Now part of the trouble here is that Hardy portrays Eddie like a dumbass, a doofus of a journalist who would screw up the easiest of jobs, like reviewing this film. And why Hardy picked this film to pay homage to his method actor idols is beyond me, but we get a poor impersonation of Brando, merged with De Niro, merged with, um, Adam Sandler. I kid you not, listen close, he is doing Sandler. One thought is he knew how terrible the film was and decided just to have some fun, ala Jon Voight in Anaconda (1997) but when you here of Hardy complaining publicly that they edited the best forty minutes out of the film, you know you have serious problems. Hardy is what he has never been before, terrible. You will find yourself actually happy when the black goo covers his face and turns him into this creature because at least we do not have to watch a great actor laying waste to his career.

And then comes the internal struggle, the creature means to harm, needs to feed on living things, but Eddie does not want to hurt to anything. Well, that’s a twist!!!!!!!! Where did that come from???? Who is the genius who thought that one up?? Pretty tough to keep a franchise moving on a villain is it not?

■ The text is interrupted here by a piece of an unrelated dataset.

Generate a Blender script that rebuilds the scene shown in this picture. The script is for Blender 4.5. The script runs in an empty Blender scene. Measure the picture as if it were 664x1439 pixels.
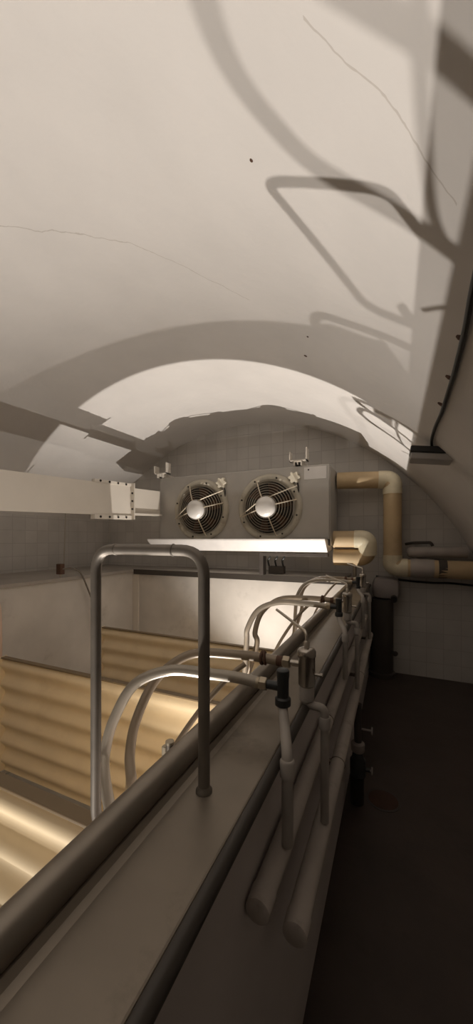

What is Hardy doing in this nightmare? And Michelle Williams?? And Woody Harrelson?? Can none of them read? Or is Hardy correct that the filmmakers deleted the best forty minutes? Why would these great actors, and I mean great, sign on for this garbage? One would hope a film entitled Venom might have some bite to it, but all here is poisonous.

The effects are B grade, been there done that, the cinematography terrible, the direction pedestrian and the performances just woefully bad.

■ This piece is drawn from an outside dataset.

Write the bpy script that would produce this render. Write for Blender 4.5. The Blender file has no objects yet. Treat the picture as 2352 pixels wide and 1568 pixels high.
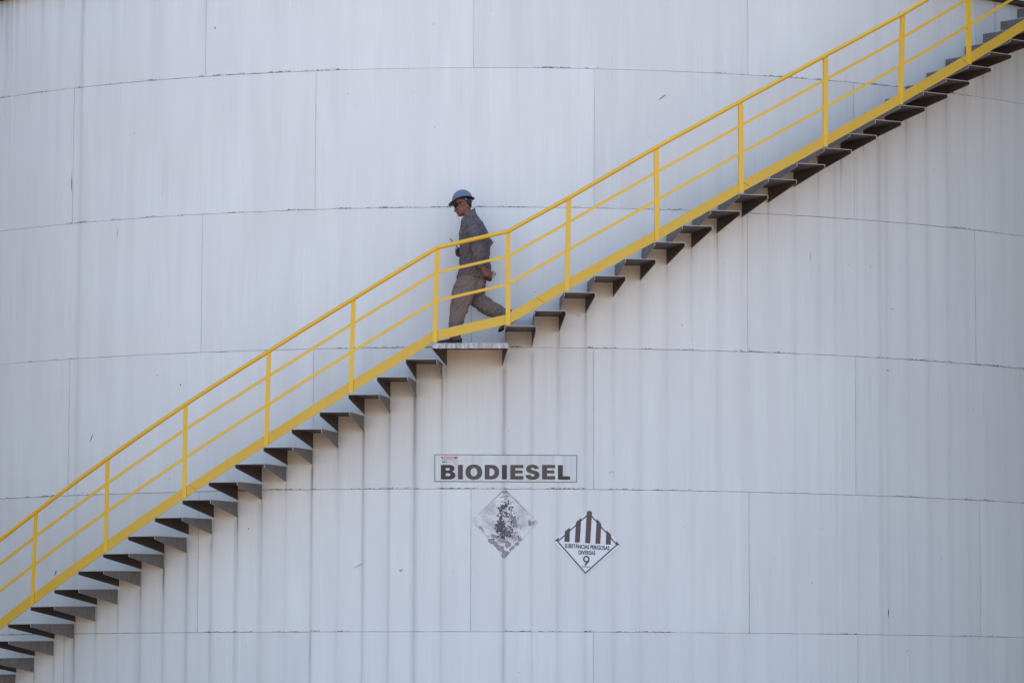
import bpy, bmesh, math, random
import numpy as np
from mathutils import Vector, Matrix, noise as mn
random.seed(7); rng = np.random.default_rng(7)
R_ = math.radians
sc = bpy.context.scene
COL = sc.collection

# ------------------------------------------------------------------ camera, sky, sun, exposure
S = 1.6                                   # height of one course of tank plates (m)
CZ = 2.1                                  # camera height above the ground
FPX, PITCH, YAW, ROLL = 8524.44, 0.104206, 0.001846, 0.00316     # focal length for a 2352 px wide frame
D, R, RO = 31.738932*S, 5.685019*S, 6.172765*S                   # distance of the tank axis, tank radius, outer end of the treads
ZE = CZ + 0.685639*S                      # lowest horizontal seam in view
cp, sp_, cy, sy, cr, sr = math.cos(PITCH), math.sin(PITCH), math.cos(YAW), math.sin(YAW), math.cos(ROLL), math.sin(ROLL)
FW = Vector((sy*cp, cy*cp, sp_)); RT = Vector((cy, -sy, 0)); UP = RT.cross(FW)
RT, UP = RT*cr + UP*sr, -RT*sr + UP*cr
cam = bpy.data.cameras.new('camera'); co = bpy.data.objects.new('camera', cam); COL.objects.link(co)
cam.sensor_width = 36; cam.lens = FPX/2352*36; cam.clip_start = 0.5; cam.clip_end = 6000
M = Matrix((RT, UP, -FW)).transposed().to_4x4(); M.translation = (0, 0, CZ); co.matrix_world = M
sc.camera = co
SUN_EL, SUN_AZ = 58, 5                   # the sun stands behind the tank: elevation, degrees to the right of straight ahead
world = bpy.data.worlds.new('World'); sc.world = world; world.use_nodes = True
wn = world.node_tree.nodes; sky = wn.new('ShaderNodeTexSky'); sky.sky_type = 'NISHITA'; sky.sun_disc = False
sky.sun_elevation = R_(SUN_EL); sky.sun_rotation = R_(SUN_AZ); sky.dust_density = 1.6; sky.air_density = 1.0; sky.ozone_density = 1.0
bg = wn['Background']; bg.inputs[1].default_value = 0.15
world.node_tree.links.new(sky.outputs[0], bg.inputs[0])
sl = bpy.data.lights.new('sun', 'SUN'); sl.energy = 3.2; sl.angle = R_(0.5); sl.color = (1, 0.94, 0.85)
so = bpy.data.objects.new('sun', sl); COL.objects.link(so)
sd = Vector((math.sin(R_(SUN_AZ))*math.cos(R_(SUN_EL)), math.cos(R_(SUN_AZ))*math.cos(R_(SUN_EL)), math.sin(R_(SUN_EL))))
so.rotation_euler = (-sd).to_track_quat('-Z', 'Y').to_euler()
sc.view_settings.view_transform = 'Standard'; sc.view_settings.look = 'None'
sc.view_settings.gamma = 1; sc.view_settings.use_curve_mapping = False; sc.view_settings.exposure = 1.65

# ------------------------------------------------------------------ helpers
def ray(x, y):                            # direction through a point measured in the photo (2352 px wide)
    return FW + RT*((x-1176)/FPX) - UP*((y-784)/FPX)
def at_cyl(x, y, rad=None):               # -> (angle, height) where that ray meets the cylinder of radius rad
    rad = rad or R
    d = ray(x, y); a = d.x**2 + d.y**2; b = -2*d.y*D; c = D*D - rad*rad
    t = (-b - math.sqrt(b*b - 4*a*c))/(2*a)
    return math.atan2(d.x*t, D - d.y*t), CZ + d.z*t
def on_cyl(th, rad, z): return Vector((rad*math.sin(th), D - rad*math.cos(th), z))
PY = D - 0.5*(R + RO) - 0.02              # depth of the walking man
def at_man(px, py, dep=0.0):              # photo pixel (2400 wide) -> point at his depth
    d = ray(px/1.020408, py/1.020408); t = (PY + dep)/d.y
    return Vector((d.x*t, d.y*t, CZ + d.z*t))
PX = 1/210.6                              # metres per photo pixel at the man

def mesh_obj(name, verts, faces, mat=None, parent=None, smooth=False):
    me = bpy.data.meshes.new(name); me.from_pydata([tuple(v) for v in verts], [], faces); me.update()
    return link(name, me, mat, parent, smooth)
def link(name, me, mat=None, parent=None, smooth=False):
    o = bpy.data.objects.new(name, me); COL.objects.link(o)
    if mat: me.materials.append(mat)
    if parent: o.parent = parent
    if smooth: me.polygons.foreach_set('use_smooth', [True]*len(me.polygons))
    return o
def from_bm(name, bm, mat=None, parent=None, smooth=False):
    bmesh.ops.recalc_face_normals(bm, faces=bm.faces)
    me = bpy.data.meshes.new(name); bm.to_mesh(me); bm.free()
    return link(name, me, mat, parent, smooth)
def empty(name, loc=(0, 0, 0)):
    o = bpy.data.objects.new(name, None); COL.objects.link(o); o.location = loc; return o
def tag(o, label=None, cat=None, group=None, kind=None):
    if label: o['label'] = label
    if cat: o['category'] = cat
    if group: o['group'] = group
    if kind: o['kind'] = kind
    return o
def keep(o, parent):                      # parent without moving: world placed children under an Empty
    o.parent = parent; o.matrix_parent_inverse = Matrix.Translation(parent.location).inverted()
    return o

# ------------------------------------------------------------------ materials
def mat(name, col=(0.5, 0.5, 0.5), rough=0.5, metal=0.0, spec=0.5):
    m = bpy.data.materials.new(name); m.use_nodes = True
    p = m.node_tree.nodes['Principled BSDF']
    p.inputs['Base Color'].default_value = (*col, 1); p.inputs['Roughness'].default_value = rough
    p.inputs['Metallic'].default_value = metal; p.inputs['Specular IOR Level'].default_value = spec
    return m, m.node_tree.nodes, m.node_tree.links, p
def mixc(N, L, fac, a, b):
    n = N.new('ShaderNodeMix'); n.data_type = 'RGBA'
    for s, v in ((0, fac), (6, a), (7, b)):
        if isinstance(v, (int, float)): n.inputs[s].default_value = v
        elif isinstance(v, tuple): n.inputs[s].default_value = (*v, 1)
        else: L.new(v, n.inputs[s])
    return n.outputs[2]
def noise_(N, L, vec, scale, detail=4, rough=0.55, mapping=None):
    if mapping:
        mp = N.new('ShaderNodeMapping'); mp.inputs['Scale'].default_value = mapping; L.new(vec, mp.inputs[0]); vec = mp.outputs[0]
    n = N.new('ShaderNodeTexNoise'); n.inputs['Scale'].default_value = scale; n.inputs['Detail'].default_value = detail
    n.inputs['Roughness'].default_value = rough; L.new(vec, n.inputs['Vector']); return n.outputs[0]
def ramp(N, L, fac, stops):
    n = N.new('ShaderNodeValToRGB'); e = n.color_ramp.elements
    while len(e) < len(stops): e.new(0.5)
    for k, (p, c) in enumerate(stops):
        e[k].position = p; e[k].color = (c, c, c, 1) if isinstance(c, (int, float)) else (*c, 1)
    L.new(fac, n.inputs[0]); return n.outputs[0]
def math_(N, L, op, a, b=None):
    n = N.new('ShaderNodeMath'); n.operation = op
    for k, v in enumerate((a, b)):
        if v is None: continue
        if isinstance(v, (int, float)): n.inputs[k].default_value = v
        else: L.new(v, n.inputs[k])
    return n.outputs[0]
def bump(N, L, p, h, dist, strength=0.5):
    b = N.new('ShaderNodeBump'); b.inputs['Distance'].default_value = dist; b.inputs['Strength'].default_value = strength
    L.new(h, b.inputs['Height']); L.new(b.outputs[0], p.inputs['Normal'])

# tank plates: white paint, brushed vertical grain, rain streaks from the 'dirt' attribute
m_plate, N, L, p = mat('white_tank_paint', (0.74, 0.75, 0.76), 0.42)
uv = N.new('ShaderNodeUVMap').outputs[0]
at = N.new('ShaderNodeAttribute'); at.attribute_name = 'dirt'
rs = N.new('ShaderNodeAttribute'); rs.attribute_name = 'rust_shade'  # rusty runs, plus the shade and grime painted below the treads
oi = N.new('ShaderNodeObjectInfo')
grain = noise_(N, L, uv, 1.0, 5, 0.6, (60, 0.9, 1))
broad = noise_(N, L, uv, 1.0, 3, 0.5, (5, 0.45, 1))
blot = noise_(N, L, uv, 0.9, 3, 0.5)
base = mixc(N, L, ramp(N, L, grain, [(0.3, 0.0), (0.7, 1.0)]), (0.655, 0.685, 0.672), (0.715, 0.745, 0.725))
base = mixc(N, L, math_(N, L, 'MULTIPLY', ramp(N, L, broad, [(0.35, 1.0), (0.62, 0.0)]), 0.34), base, (0.575, 0.57, 0.575))
base = mixc(N, L, math_(N, L, 'MULTIPLY', ramp(N, L, blot, [(0.4, 0.0), (0.65, 1.0)]), 0.35), base, (0.68, 0.685, 0.675))
tint = N.new('ShaderNodeMapRange'); tint.inputs[3].default_value = 0.95; tint.inputs[4].default_value = 1.03
L.new(oi.outputs['Random'], tint.inputs[0])
hs = N.new('ShaderNodeHueSaturation'); L.new(base, hs.inputs['Color']); L.new(tint.outputs[0], hs.inputs['Value'])
wob = noise_(N, L, uv, 1.0, 4, 0.6, (22, 2.2, 1))
dfac = math_(N, L, 'MULTIPLY', at.outputs['Fac'], ramp(N, L, wob, [(0.25, 0.55), (0.7, 1.1)]))
dcl = N.new('ShaderNodeClamp'); L.new(dfac, dcl.inputs[0])
c2 = mixc(N, L, dcl.outputs[0], hs.outputs[0], (0.085, 0.075, 0.08))
rcl = N.new('ShaderNodeClamp'); L.new(math_(N, L, 'MULTIPLY', rs.outputs['Fac'], ramp(N, L, wob, [(0.2, 0.4), (0.7, 1.1)])), rcl.inputs[0])
c3 = mixc(N, L, rcl.outputs[0], c2, (0.26, 0.15, 0.09))
fl = noise_(N, L, uv, 14.0, 2, 0.5)
c4 = mixc(N, L, math_(N, L, 'MULTIPLY', ramp(N, L, fl, [(0.775, 0.0), (0.79, 1.0)]), 0.75), c3, (0.14, 0.14, 0.16))
L.new(c4, p.inputs['Base Color'])
L.new(ramp(N, L, blot, [(0.3, 0.38), (0.7, 0.5)]), p.inputs['Roughness'])
bh = math_(N, L, 'ADD', math_(N, L, 'MULTIPLY', grain, 0.15), noise_(N, L, uv, 1.3, 2, 0.5))
bump(N, L, p, bh, 0.006, 0.5)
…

How many genuinely fine screenplays were shelved so this tripe could be made? If just a single good idea was blocked to give this more money that is too many. I had thought I had seen the worst film of the year in Solo, but this one is far worse. I had thought I had seen the worst films based on comic book heroes and villains, Catwoman (2004) and The Green Lantern (2012) but no, this takes things to a new low.

The question is, how low can they go?